By not better standardizing the disclosure from difference sources, the Government Accountability Office (GAO) pointed out, the sponsors may be left “with information that is not sufficient or comparable.”

The GAO called for EBSA to change proposed regulations to require that service providers’ written disclosures specifying that they are not undertaking to provide impartial investment advice be provided to the plan sponsor “in a consistent and prominent manner.”

Also, according to the GAO, EBSA should revise current standards which permit a service provider to highlight certain investment alternatives, such as proprietary funds, which may result in greater revenue to the service provider, in educational materials. Auditors said EBSA could require service providers to disclose that they may have a financial interest in the options highlighted or prohibit them from using proprietary funds as examples.

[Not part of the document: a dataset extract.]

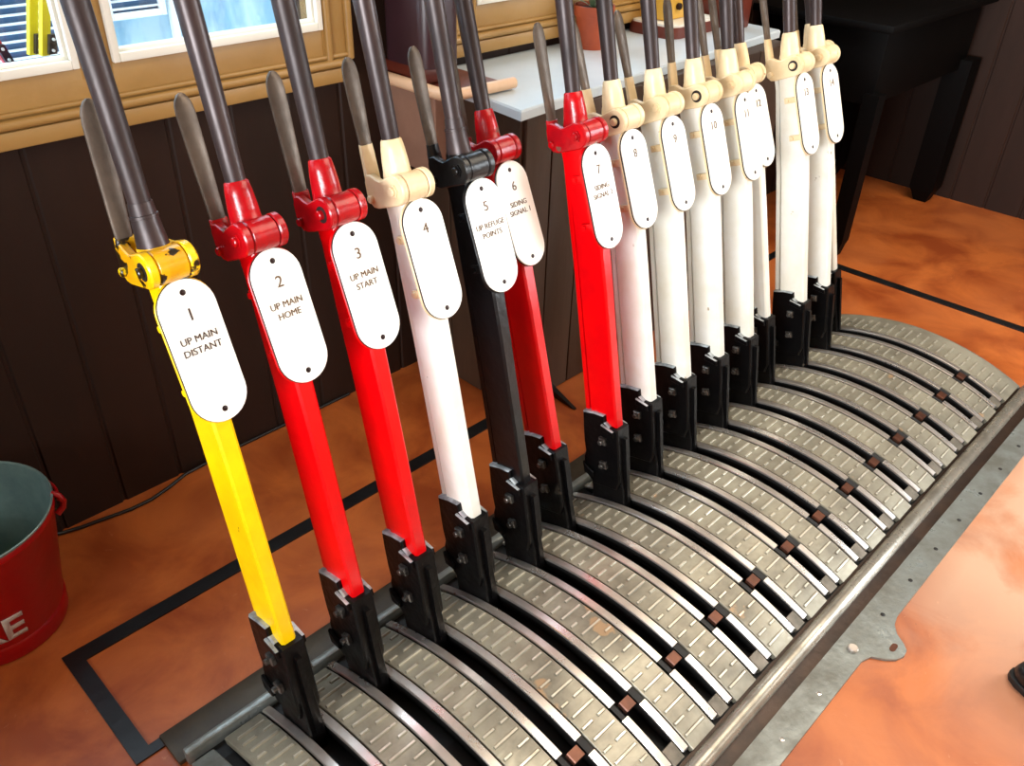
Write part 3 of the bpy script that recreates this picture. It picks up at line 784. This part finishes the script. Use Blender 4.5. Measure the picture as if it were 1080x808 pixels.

According to the GAO report, providers should also be required to disclose ”in a consistent and prominent manner” before at the point of sale, any financial interests the provider may have in products being offered for sale outside the plan and to disclose to participants whether they are acting as fiduciaries under the Employee Retirement Income Security Act (ERISA). Finally, the auditors suggested EBSA require participant disclosures that investment options pursued outside the plan often come with higher fees than those purchased within it.

The report said regulators in the Departments of Labor and Treasury agreed to consider the agency’s recommendations among other input from members of the public on pending EBSA regulations.